12th Bamako Encounters

A Show of African Solidarity

Headed by Bonaventure Soh Bejeng Ndikung and featuring a curatorial team including Aziza Harmel, Astrid Sokona Lepoultier, and Kwasi Ohene-Ayeh; as well as artistic advisors Akinbode Akinbiyi and Seydou Camara; and scenographer Cheick Diallo, the 12th Bamako Encounters is one of the largest to date. The artist list is equally expansive, with 85 artists and collectives who reflect a truly global and complex African experience and culture. Bamako-based Malian writer Ousmane Diarra comments on the particularities of this edition.

Mauro Vombe, Passengers, 2017. Photo: C&

Mauro Vombe, Passengers, 2017. Photo: C&

By Ousmane Diarra

A strong show of African solidarity that Mali will remember

The Bamako Encounters biennale has gained an international reputation as one of the key events in the photographic calendar, bringing together artists from all over the continent and the African diaspora to celebrate this significant  art form.

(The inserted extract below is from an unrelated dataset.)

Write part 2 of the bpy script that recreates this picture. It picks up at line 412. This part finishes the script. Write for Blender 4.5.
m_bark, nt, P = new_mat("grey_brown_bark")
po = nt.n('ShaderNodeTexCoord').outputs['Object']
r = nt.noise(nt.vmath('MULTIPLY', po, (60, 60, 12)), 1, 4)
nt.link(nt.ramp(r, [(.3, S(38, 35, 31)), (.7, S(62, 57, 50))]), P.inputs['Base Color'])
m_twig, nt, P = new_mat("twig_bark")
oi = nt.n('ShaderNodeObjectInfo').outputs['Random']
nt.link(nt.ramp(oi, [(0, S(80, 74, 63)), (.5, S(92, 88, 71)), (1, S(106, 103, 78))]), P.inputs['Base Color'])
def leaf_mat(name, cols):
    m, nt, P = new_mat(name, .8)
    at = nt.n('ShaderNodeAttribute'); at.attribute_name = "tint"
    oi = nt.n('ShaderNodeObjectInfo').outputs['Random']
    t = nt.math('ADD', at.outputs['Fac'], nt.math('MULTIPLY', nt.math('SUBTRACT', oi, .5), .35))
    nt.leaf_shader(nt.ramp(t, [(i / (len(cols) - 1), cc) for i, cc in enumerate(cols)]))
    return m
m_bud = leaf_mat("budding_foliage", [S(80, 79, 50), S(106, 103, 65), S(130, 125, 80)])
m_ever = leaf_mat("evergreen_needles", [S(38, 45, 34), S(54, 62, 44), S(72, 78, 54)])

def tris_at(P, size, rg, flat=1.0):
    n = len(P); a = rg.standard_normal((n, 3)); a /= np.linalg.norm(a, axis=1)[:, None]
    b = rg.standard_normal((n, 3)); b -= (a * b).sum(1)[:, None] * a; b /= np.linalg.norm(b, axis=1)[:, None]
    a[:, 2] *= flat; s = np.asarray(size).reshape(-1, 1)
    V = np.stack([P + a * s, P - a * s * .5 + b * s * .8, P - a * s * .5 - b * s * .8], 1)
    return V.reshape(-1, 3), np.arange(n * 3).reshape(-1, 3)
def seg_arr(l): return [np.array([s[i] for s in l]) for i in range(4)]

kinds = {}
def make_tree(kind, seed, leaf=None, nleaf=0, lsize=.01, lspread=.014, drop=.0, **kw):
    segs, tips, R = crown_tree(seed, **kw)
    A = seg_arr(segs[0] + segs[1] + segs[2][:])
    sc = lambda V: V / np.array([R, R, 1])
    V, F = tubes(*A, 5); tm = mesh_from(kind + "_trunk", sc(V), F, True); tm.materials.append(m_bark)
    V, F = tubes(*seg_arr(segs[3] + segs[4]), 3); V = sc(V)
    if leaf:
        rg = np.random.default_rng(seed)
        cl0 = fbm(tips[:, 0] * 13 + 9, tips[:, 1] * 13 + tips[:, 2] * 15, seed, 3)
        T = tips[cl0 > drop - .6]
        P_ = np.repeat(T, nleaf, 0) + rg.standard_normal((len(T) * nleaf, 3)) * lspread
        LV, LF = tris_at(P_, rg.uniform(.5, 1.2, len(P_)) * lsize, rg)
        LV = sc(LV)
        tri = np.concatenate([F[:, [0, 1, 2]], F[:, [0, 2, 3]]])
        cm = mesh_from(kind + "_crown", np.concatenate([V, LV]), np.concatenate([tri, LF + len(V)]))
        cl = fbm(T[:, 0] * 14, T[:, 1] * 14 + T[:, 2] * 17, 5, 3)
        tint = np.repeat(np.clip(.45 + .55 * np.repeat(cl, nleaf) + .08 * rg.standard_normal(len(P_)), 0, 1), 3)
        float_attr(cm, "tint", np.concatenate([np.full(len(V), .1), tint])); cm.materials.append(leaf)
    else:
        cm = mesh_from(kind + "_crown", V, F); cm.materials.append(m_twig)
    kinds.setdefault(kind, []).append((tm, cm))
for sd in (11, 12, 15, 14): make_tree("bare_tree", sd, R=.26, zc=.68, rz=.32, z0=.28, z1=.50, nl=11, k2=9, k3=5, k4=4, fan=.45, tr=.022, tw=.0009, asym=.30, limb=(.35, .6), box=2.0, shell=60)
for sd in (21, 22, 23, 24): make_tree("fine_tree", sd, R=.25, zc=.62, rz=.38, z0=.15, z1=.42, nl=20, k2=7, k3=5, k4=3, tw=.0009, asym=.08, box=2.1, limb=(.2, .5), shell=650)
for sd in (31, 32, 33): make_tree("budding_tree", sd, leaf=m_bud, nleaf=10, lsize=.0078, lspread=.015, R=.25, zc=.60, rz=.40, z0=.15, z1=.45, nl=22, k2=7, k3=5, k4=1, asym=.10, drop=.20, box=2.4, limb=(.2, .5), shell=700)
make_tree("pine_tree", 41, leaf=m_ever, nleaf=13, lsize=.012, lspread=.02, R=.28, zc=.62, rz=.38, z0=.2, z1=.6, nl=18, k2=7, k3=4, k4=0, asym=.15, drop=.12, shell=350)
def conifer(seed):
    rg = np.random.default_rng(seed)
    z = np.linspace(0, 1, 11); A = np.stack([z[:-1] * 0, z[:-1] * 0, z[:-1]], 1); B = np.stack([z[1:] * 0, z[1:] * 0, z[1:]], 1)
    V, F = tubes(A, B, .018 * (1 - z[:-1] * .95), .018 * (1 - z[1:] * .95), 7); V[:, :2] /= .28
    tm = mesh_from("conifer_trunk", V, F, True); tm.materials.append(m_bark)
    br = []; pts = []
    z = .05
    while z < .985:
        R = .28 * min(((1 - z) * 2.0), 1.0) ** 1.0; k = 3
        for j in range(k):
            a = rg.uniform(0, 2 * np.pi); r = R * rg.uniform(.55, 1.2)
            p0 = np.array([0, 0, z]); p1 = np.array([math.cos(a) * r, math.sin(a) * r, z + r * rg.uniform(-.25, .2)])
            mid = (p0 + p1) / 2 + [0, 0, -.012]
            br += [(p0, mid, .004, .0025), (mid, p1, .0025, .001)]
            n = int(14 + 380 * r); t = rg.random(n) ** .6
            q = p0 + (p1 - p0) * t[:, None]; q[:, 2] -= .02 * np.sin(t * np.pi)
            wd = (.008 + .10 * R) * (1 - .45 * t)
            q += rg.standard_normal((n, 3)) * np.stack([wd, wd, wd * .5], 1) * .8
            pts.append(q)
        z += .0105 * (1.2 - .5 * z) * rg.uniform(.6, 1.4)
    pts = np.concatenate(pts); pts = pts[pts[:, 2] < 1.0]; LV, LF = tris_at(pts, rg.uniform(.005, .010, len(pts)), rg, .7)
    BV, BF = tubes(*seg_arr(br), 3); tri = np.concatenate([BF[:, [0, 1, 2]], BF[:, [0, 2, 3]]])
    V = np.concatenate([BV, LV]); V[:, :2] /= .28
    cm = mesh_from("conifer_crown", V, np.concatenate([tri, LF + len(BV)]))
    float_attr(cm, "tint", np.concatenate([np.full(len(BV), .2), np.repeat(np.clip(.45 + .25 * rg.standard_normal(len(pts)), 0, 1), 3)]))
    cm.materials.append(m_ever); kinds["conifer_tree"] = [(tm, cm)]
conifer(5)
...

The massacres and lethal attacks on civilians and military personnel in certain countries of the Sahel meant that holding this 12th edition of the biennale entailed considerable challenges. It was thought that few artists would be tempted to make the trip to Bamako, especially given that the killers have made artists a “prime” target, in particular those they call “people of the image”—ie, photographers, painters, and sculptors, whom they accuse of “wanting to imitate God”.

Eric Gyamfi, Fixing Shadows, Julius and I, 2018-19

This challenge was met with flying colors. First of all, by the artists themselves, who braved the climate of fear that the terrorists set out to propagate throughout Africa. Photographers and art lovers have converged on Bamako with their work in tow and flocked to its museums, galleries, cultural centers, and schools, as if echoing the title of Aziza Hamel’s exhibition S’en fout la mort! (To Hell with Death): “It is we who are the strongest and the bravest—the proof being that, armed only with our cameras, we scare you witless, you who only know how to make the ‘Kalash[nikov]’ wail over and over again.” It is a show of solidarity that Mali can never forget.

Photographs that invite us to look ourselves right in the eye

But first, reading the catalogue and looking at the photographs reminded me of an old man in Bassala, my small village in north western Mali, who one day asked me to help him express his grief in a letter he wanted to send to his son who had gone abroad. I was 15 years old and all I could write was this: “Your father asks you to see the tears flowing down his cheek …” If I had been a photographer with a camera I would have been a bit more persuasive. And the pictures I would have taken of the old man’s words might have better helped to express the woes of migration.

Installation view, Conservatoire des arts et métiers multimédias Balla Fasseké Kouyaté, Eustaqui Neves, Good Looks, 2016 © Rencontres de Bamako

In other words, photography—at least for me—is not content with merely capturing an image viewed through a camera lens: it never has been, or else anyone could have become a Seydou Keïta, a Malick Sidibé, or many others like them.

Which is to say that photography calls for an act of creation; it is an art that is at once both singular and global, demanding the rigor and depth of thought of the philosopher, the talent and sensitivity of the poet or the musician, and the creativity of the painter or the sculptor. All of this can be found in the exhibitions and catalogue of this 12th edition of the International Biennial of African Photography.

Buhlebezwe Siwani, AmaHubo, 2018

The show revisits all the topics that are of special importance to the African continent and to humanity at large: history in spite of slavery, colonization and apartheid, and the burning issues of our time—migration, terrorism, the female condition.

Established and up-and-coming photographers alike astonish us with their inventiveness and creativity in revealing the immense cultural wealth of the African continent.

Congratulations to all the artists and organizations involved, and long live the Bamako Encounters!

 

The 12th edition of the Bamako Encounters – African Biennale of Photography – continues in Mali until 31 January 2020.

 

A graduate of the École Normale Supérieure de Bamako (Modern Letters), Ousmane Diarra is a novelist, poet, short story writer and storyteller. With Editions Gallimard he has published La route des clameurs (2014 and 2020 in folio) as well as Vieux lézard, Pagne de femme. He has also published collections of short stories and poetry, as well as several more children’s books in Mali and in Europe. Ousmane Diarra works as a librarian at the Institut Français in Mali.